The issue is that describing it as an MA implies that it is equivalent to a normal Master of Arts, when in fact you did not do any further work beyond the BA. Other Oxford graduates may "standardly" benefit from this "confusion", but it's not fair to all of the millions who have worked hard for years to achieve a real graduate degree.

Whether some other famous people dropped out of an undergraduate or graduate degree program or not does not mean that it is okay to pretend that you have completed a master's degree program of work. I do believe qualifications like that are given more weight than warranted, but that doesn't mean that it's okay to be deliberately misleading. Even having lots of other people from the same university doing it doesn't make it okay.

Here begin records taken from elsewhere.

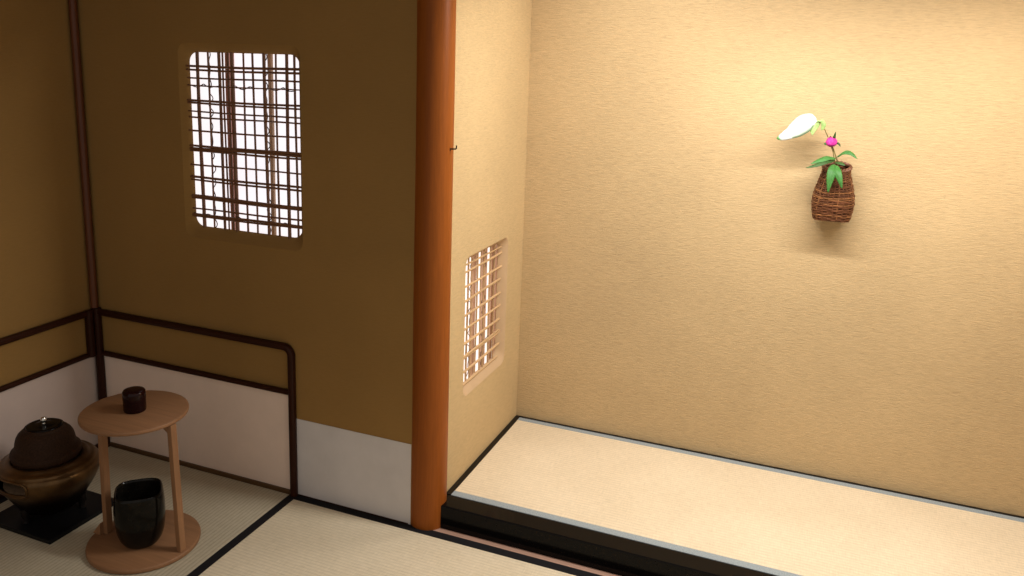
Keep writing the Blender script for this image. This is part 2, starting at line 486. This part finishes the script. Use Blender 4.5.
MB().box(.25-.75, 1.15-.75, .11, .114, .75-.97, 1.85-.97).build('paper_pane', M['shoji'], w1)

# ------------------------------------------------------------------ window_2 : reed lattice in the alcove side wall
w2 = bpy.data.objects.new('window_2', None); col.objects.link(w2); w2.location = (XT-.03, .45, .42)
struct(w2, 'tall rounded opening with a pale reed lattice low in the alcove side wall', 'window')
L = lambda x, y, z: (x-XT+.03, y-.45, z-.42)
for y, r in ((.282, .0045), (.312, .004), (.342, .0045), (.379, .004), (.428, .0042), (.468, .0036), (.500, .0045), (.560, .0045), (.609, .0042)):
    reed('upright_reed', L(XT-.034, y, .412), L(XT-.034, y+random.uniform(-.004, .004), .92), r, M['reed_pale_v'], w2)
for z, r in ((.886, .0036), (.858, .0045), (.803, .0045), (.749, .005), (.693, .0045), (.640, .0042), (.585, .005), (.535, .0045), (.528, .0036), (.474, .005), (.425, .0045)):
    reed('crossing_reed', L(XT-.024, .245, z), L(XT-.022, .659, z+random.uniform(-.003, .003)), r, M['reed_pale'], w2)
for y in (.37, .50):
    vine(L(XT-.038, y, .43), L(XT-.038, y+.01, .90), w2, .0062, .0013, 11)
vine(L(XT-.031, .27, .531), L(XT-.030, .63, .531), w2, .0055, .0013, 6)
for y, hw in ((.475, .016), (.585, .017), (.665, .012), (.72, .012), (.77, .012)):
    MB().box(-.075+.03, -.063+.03, y-hw-.45, y+hw-.45, -.12, .62).build('backing_slat', M['slat_pink'], w2, bevel=.002)
MB().box(-.134+.03, -.130+.03, -.35, .50, -.17, .68).build('paper_pane', M['shoji_alcove'], w2)

# ------------------------------------------------------------------ black board, brazier, kettle
bcx, bcy = .266, -.471
tag(MB().box(-.152, .152, -.145, .145, 0, .015).build('brazier_board', M['board_black'], loc=(bcx, bcy, .0), bevel=.002),
    'flat square black board lying on the tatami under the bronze brazier', 'board')

FX, FY = .256, -.470
fu = thing('brazier', 'round bronze charcoal brazier with a cut out mouth, standing on a black board', 'brazier', (FX, FY, .0165))
# outer wall, with the mouth (fire window) cut out towards the host
prof = [(.082, .022), (.092, .024), (.102, .032), (.112, .046), (.124, .064), (.138, .084), (.151, .104), (.160, .122), (.1655, .138), (.167, .150), (.1655, .160), (.160, .167),
        (.1555, .1685), (.1545, .172), (.150, .1755), (.143, .178), (.1395, .179), (.136, .183), (.128, .1865), (.113, .188)]
KZ = 1.10
prof = [(r*(1 if r > .14 or z < .14 else .965), z*KZ) for r, z in prof]
n = 96; mb = MB(); vs = []; fs = []
for r, z in prof:
    for i in range(n):
        a = 2*PI*i/n; vs.append((r*math.cos(a), r*math.sin(a), z))
a0 = math.radians(-93)
def in_mouth(a, z):
    da = (a-a0+PI) % (2*PI)-PI
    u = da/math.radians(30); v = (z-.139*KZ)/(.026*KZ)
    return abs(u)**4+abs(v)**4 < 1
for k in range(len(prof)-1):
    for i in range(n):
        j = (i+1) % n
        if in_mouth(2*PI*(i+.5)/n, (prof[k][1]+prof[k+1][1])/2): continue
        fs.append((k*n+i, k*n+j, (k+1)*n+j, (k+1)*n+i))
mb.add(vs, fs)
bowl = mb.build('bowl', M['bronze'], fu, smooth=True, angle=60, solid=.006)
ring = MB()
pts = []
for i in range(40):
    t = 2*PI*i/40
    u = math.copysign(abs(math.cos(t))**.55, math.cos(t)); v = math.copysign(abs(math.sin(t))**.55, math.sin(t))
    a = a0+u*math.radians(30); z = (.139+.027*v)*KZ
    zz = min(max(z, .104*KZ), .167*KZ)
    r = .151
    for (r1, z1), (r2, z2) in zip(prof, prof[1:]):
        if z1 <= zz <= z2: r = r1+(r2-r1)*(zz-z1)/(z2-z1)
    pts.append((r*math.cos(a), r*math.sin(a), zz))
MB().tube(pts, .0042, 8, closed=True).build('mouth_rim', M['bronze'], bowl, smooth=True)
MB().lathe([(.0, .118), (.10, .120), (.142, .124)], 48).build('ash_bed', M['ash'], fu, smooth=True)
MB().lathe([(.0, .020), (.075, .020), (.088, .026), (.085, .030), (0, .030)], 48).build('base_ring', M['bronze_dark'], fu, smooth=True)
for k in range(3):
    a = math.radians(-90+120*k)
    pts = [(r*math.cos(a), r*math.sin(a), z) for r, z in ((.100, .050), (.104, .030), (.101, .012), (.103, .0))]
    MB().tube(pts, [.018, .015, .010, .012], 12).build('foot', M['bronze_dark'], fu, smooth=True)

ke = thing('kettle', 'brown cast iron tea kettle with black lid, sitting in the bronze brazier', 'kettle', (FX-.004, FY, .199))
ke.scale = (.85, .85, .87)
body = [(0, -.05), (.06, -.048), (.095, -.035), (.113, -.010), (.121, .012), (.128, .026), (.1315, .036), (.1325, .046), (.1305, .054), (.1245, .060), (.1175, .066), (.114, .074), (.1125, .084), (.1105, .096), (.1065, .110),
        (.0995, .1225), (.090, .132), (.080, .138), (.074, .140), (.0725, .143), (.0725, .150), (.069, .151), (.069, .146), (0, .146)]
MB().lathe(body, 64).build('pot', M['iron'], ke, smooth=True, angle=50)
lid = MB().lathe([(0, .147), (.0665, .147), (.0675, .151), (.066, .1535), (.058, .156), (.050, .1548), (.035, .157), (.018, .1595), (0, .160)], 56).build('lid', M['lid_black'], ke, smooth=True, angle=40)
MB().lathe([(0, .158), (.007, .1585), (.006, .163), (.009, .167), (.0122, .173), (.0118, .1795), (.008, .185), (0, .187)], 24).build('knob', M['silver'], lid, smooth=True)

# ------------------------------------------------------------------ round shelf stand
SX, SY = .686, -.474
st = thing('shelf_stand', 'round two tier pale wooden stand with two posts on the tatami beside the brazier', 'stand', (SX, SY, .0006))
def disc(name, r, z0, z1, mat, ox=0, oy=0):
    return MB().lathe([(0, z0), (r-.004, z0), (r-.001, z0+.002), (r, z0+.005), (r, z1-.005), (r-.001, z1-.002), (r-.004, z1), (0, z1)], 96, ox, oy).build(name, mat, st, smooth=True, angle=50)
TZ = .470
b_ = disc('base_board', .1785, 0.0, .0165, M['tana'])
t_ = disc('top_board', .1665, TZ-.014, TZ, M['tana'], -.012, .004)
for sx, px_, py_ in ((-1, -.1365, -.024), (1, .1575, -.002)):
    tx = px_+(.008 if sx < 0 else -.012)
    pv = [(x_, y_, z_) for bx_, z_ in ((px_+.002, .0165), (tx, TZ-.014)) for x_ in (bx_-.009, bx_+.009) for y_ in (py_-.0125, py_+.0125)]
    p = MB().add(pv, [(0,1,3,2), (4,6,7,5), (0,4,5,1), (2,3,7,6), (0,2,6,4), (1,5,7,3)]).build('post', M['tana_post'], st, bevel=.002)
    # small tapering bracket under the top, another at the foot on the inner side
    s = -sx
    def wedge(z0, z1, name):
        ya, yb = (py_-.026, py_-.004) if z0 < .1 else (py_-.009, py_+.009)
        xc = px_ if z0 < .1 else tx; xa = xc+s*.006; xb = xc+s*(.040 if z0 < .1 else .052)
        vs = [(xa, ya, z0), (xb, ya, z0), (xa, ya, z1), (xa, yb, z0), (xb, yb, z0), (xa, yb, z1)]
        MB().add(vs, [(0,1,2), (3,5,4), (0,3,4,1), (1,4,5,2), (0,2,5,3)]).build(name, M['tana_post'], st, bevel=.001)
    wedge(TZ-.0142, TZ-.046, 'bracket')
    if sx < 0:
        s = sx; wedge(.0166, .060, 'foot_block')
TCX = .676
ke2 = thing('tea_caddy', 'small dark red lacquered tea caddy standing on the round top shelf', 'caddy', (TCX, -.470, TZ))
MB().lathe([(0, 0), (.031, 0), (.0335, .002), (.0350, .006), (.0352, .038), (.0352, .0405), (0, .0405)], 48).build('cup', M['natsume'], ke2, smooth=True, angle=45)
MB().lathe([(.0, .0408), (.0356, .0408), (.0358, .060), (.0350, .0665), (.0325, .0705), (.027, .0728), (.015, .0738), (0, .074)], 48).build('lid', M['natsume'], ke2, smooth=True, angle=45)

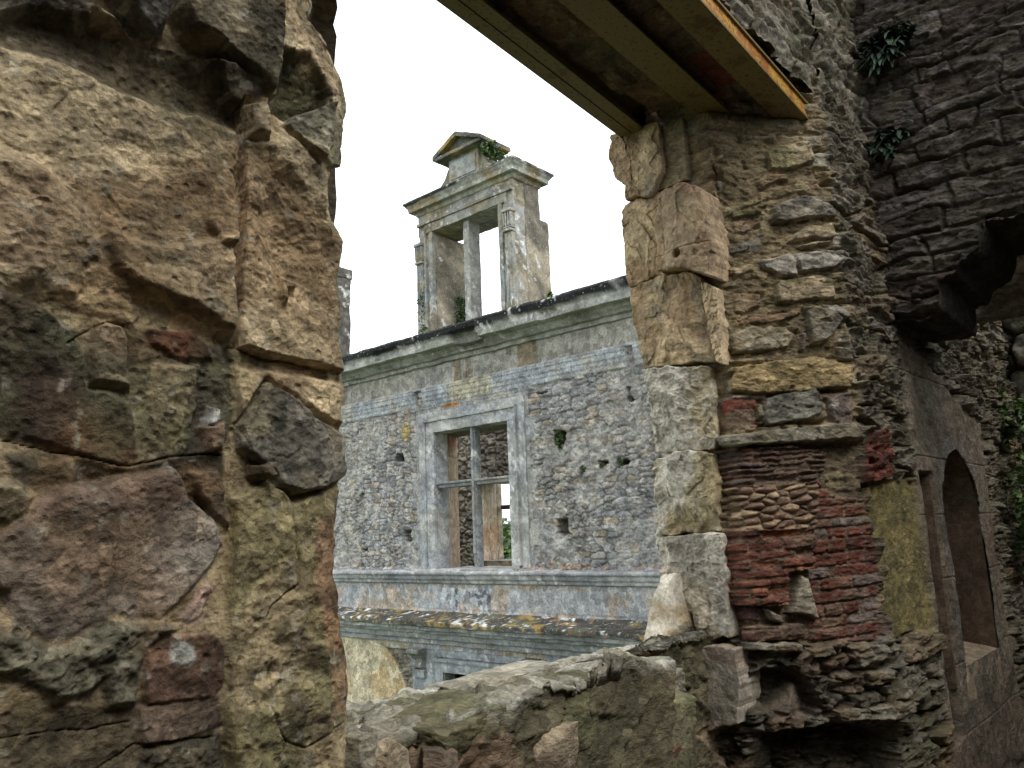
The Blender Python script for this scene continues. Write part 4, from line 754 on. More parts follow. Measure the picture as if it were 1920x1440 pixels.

I didn't complete any degree at all. I don't go around telling people (in so many words) that I attended UCSD. Even though I did. Because just saying that without clarification would imply that I graduated.

Interesting, I didn't know that either. If I was hiring I would have assumed the candidate completed additional studies especially if the date of graduation was what appears to be 3 years after graduation (btw matriculation is start date not graduation).

@emadm the wikipedia article you link to explains why it's misleading.